Print only the line with "m = MB(); m.fb(M, .3, 3.7, -2.6, -2.5, 6.3, 9.4);" and the lines after it, ending with the last line of the material, each exactly as it stands.

* [Supplied material]:
=-=-=

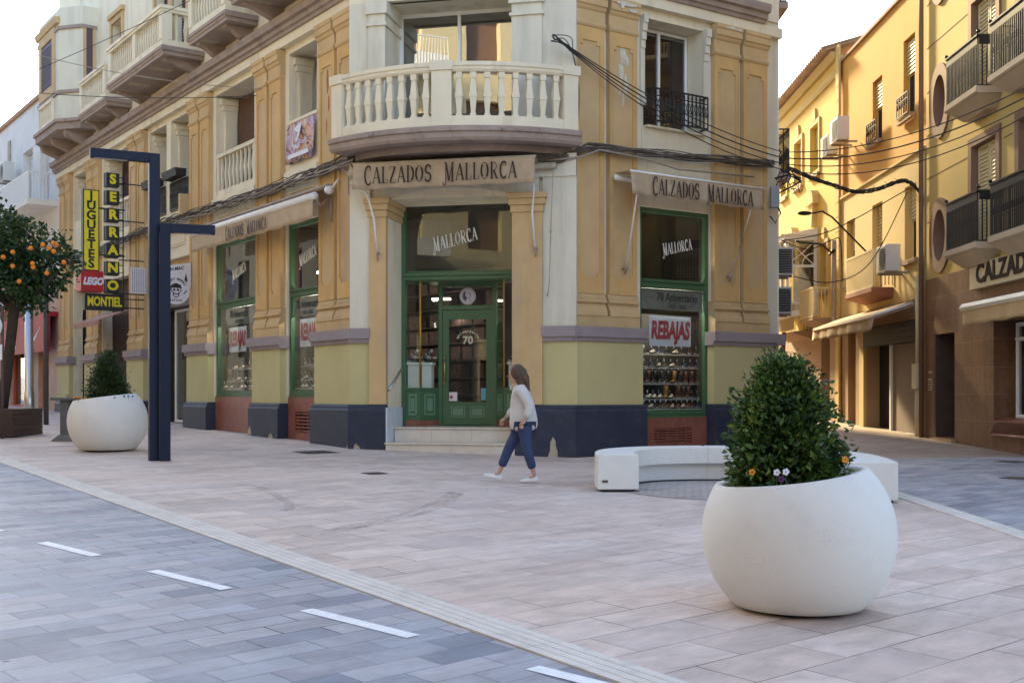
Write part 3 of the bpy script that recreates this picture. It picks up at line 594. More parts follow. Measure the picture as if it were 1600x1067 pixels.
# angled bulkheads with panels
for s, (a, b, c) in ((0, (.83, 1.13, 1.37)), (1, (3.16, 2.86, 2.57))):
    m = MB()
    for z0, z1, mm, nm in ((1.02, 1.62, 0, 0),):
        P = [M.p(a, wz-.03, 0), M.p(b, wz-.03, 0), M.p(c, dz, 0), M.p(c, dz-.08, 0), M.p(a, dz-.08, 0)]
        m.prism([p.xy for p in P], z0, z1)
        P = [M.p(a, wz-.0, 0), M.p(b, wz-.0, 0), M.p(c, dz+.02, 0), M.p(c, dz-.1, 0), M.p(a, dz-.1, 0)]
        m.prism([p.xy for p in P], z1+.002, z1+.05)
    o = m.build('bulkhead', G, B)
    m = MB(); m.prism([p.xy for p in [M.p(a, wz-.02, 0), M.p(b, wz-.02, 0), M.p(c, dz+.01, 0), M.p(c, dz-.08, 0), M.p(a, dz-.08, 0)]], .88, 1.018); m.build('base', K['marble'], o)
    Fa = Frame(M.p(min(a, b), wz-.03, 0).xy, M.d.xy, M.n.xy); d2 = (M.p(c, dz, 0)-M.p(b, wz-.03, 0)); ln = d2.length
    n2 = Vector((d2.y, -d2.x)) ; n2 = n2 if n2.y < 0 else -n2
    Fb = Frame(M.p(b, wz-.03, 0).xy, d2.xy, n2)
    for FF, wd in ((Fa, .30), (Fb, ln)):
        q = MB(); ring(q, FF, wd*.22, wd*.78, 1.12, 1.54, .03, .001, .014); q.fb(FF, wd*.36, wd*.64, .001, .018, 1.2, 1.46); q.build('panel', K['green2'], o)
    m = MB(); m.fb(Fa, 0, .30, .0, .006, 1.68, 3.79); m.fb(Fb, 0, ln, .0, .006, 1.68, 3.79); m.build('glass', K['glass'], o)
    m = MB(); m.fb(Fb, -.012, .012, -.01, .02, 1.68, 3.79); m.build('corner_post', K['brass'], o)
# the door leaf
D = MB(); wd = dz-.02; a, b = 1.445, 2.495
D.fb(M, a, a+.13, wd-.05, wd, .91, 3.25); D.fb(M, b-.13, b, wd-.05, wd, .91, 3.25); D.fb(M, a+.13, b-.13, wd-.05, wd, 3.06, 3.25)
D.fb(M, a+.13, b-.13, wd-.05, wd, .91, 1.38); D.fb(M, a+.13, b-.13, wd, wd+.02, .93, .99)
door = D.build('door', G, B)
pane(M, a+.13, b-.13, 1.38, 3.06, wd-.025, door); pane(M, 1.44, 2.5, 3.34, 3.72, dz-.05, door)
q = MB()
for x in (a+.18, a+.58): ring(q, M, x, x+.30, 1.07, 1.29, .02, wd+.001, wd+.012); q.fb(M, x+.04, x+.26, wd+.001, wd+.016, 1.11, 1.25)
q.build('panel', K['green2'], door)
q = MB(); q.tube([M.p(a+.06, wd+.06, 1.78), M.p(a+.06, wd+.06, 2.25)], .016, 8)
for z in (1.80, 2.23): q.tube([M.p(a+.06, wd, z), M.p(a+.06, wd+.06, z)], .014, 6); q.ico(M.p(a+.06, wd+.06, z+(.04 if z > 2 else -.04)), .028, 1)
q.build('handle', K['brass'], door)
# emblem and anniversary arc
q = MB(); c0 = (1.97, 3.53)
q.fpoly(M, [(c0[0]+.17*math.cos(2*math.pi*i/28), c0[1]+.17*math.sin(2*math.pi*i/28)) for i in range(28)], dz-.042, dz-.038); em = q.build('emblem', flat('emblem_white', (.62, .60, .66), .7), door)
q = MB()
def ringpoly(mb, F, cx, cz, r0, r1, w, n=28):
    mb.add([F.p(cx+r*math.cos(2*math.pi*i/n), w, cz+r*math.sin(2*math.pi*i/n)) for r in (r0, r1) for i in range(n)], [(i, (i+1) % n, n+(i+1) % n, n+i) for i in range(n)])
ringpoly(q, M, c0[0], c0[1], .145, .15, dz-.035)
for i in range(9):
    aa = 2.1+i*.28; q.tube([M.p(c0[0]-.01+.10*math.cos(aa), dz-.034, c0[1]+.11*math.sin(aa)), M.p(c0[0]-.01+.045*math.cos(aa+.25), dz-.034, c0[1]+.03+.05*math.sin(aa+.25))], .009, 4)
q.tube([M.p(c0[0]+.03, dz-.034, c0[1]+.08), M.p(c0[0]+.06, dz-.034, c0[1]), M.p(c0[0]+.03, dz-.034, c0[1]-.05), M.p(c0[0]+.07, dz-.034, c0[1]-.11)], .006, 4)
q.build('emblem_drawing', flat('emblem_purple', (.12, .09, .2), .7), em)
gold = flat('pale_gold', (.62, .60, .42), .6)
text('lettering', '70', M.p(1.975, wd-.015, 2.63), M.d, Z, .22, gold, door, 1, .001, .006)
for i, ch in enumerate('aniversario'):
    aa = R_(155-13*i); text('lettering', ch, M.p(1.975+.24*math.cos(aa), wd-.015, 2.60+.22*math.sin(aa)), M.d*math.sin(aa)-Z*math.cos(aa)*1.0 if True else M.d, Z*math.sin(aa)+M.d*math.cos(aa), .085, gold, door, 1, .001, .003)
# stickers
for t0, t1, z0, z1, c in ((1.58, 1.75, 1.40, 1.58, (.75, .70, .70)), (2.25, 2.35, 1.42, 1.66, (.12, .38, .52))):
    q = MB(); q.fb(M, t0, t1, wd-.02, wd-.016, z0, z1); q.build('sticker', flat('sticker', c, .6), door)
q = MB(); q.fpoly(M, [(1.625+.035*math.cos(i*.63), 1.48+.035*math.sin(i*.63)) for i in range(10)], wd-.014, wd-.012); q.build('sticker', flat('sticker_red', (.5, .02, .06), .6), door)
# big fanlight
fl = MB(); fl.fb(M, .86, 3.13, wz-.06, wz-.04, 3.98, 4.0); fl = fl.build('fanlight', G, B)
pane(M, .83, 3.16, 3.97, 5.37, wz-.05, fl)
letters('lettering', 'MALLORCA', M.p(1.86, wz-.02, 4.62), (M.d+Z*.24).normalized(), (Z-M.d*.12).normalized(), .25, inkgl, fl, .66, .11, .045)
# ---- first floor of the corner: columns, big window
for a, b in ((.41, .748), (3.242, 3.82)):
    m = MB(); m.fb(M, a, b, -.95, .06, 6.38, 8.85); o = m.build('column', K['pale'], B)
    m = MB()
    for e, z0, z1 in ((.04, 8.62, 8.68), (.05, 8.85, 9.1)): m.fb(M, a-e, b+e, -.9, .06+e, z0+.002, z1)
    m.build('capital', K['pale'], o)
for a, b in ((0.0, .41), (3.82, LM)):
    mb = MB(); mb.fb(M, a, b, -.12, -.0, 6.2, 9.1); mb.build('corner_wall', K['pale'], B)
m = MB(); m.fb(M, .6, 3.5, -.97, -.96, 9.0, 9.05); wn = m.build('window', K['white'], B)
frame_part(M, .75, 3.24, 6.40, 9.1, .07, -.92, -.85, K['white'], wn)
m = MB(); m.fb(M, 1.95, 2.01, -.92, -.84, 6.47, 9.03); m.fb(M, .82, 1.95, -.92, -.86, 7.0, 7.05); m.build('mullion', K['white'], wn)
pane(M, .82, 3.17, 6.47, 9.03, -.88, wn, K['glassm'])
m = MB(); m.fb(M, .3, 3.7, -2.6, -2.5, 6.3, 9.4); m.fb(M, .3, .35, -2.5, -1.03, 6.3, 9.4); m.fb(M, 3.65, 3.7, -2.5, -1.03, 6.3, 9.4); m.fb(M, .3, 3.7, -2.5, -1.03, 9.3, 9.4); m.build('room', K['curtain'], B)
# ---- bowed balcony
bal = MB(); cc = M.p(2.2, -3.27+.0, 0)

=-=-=

* [Response to this exercise]:
m = MB(); m.fb(M, .3, 3.7, -2.6, -2.5, 6.3, 9.4); m.fb(M, .3, .35, -2.5, -1.03, 6.3, 9.4); m.fb(M, 3.65, 3.7, -2.5, -1.03, 6.3, 9.4); m.fb(M, .3, 3.7, -2.5, -1.03, 9.3, 9.4); m.build('room', K['curtain'], B)
# ---- bowed balcony
bal = MB(); cc = M.p(2.2, -3.27+.0, 0)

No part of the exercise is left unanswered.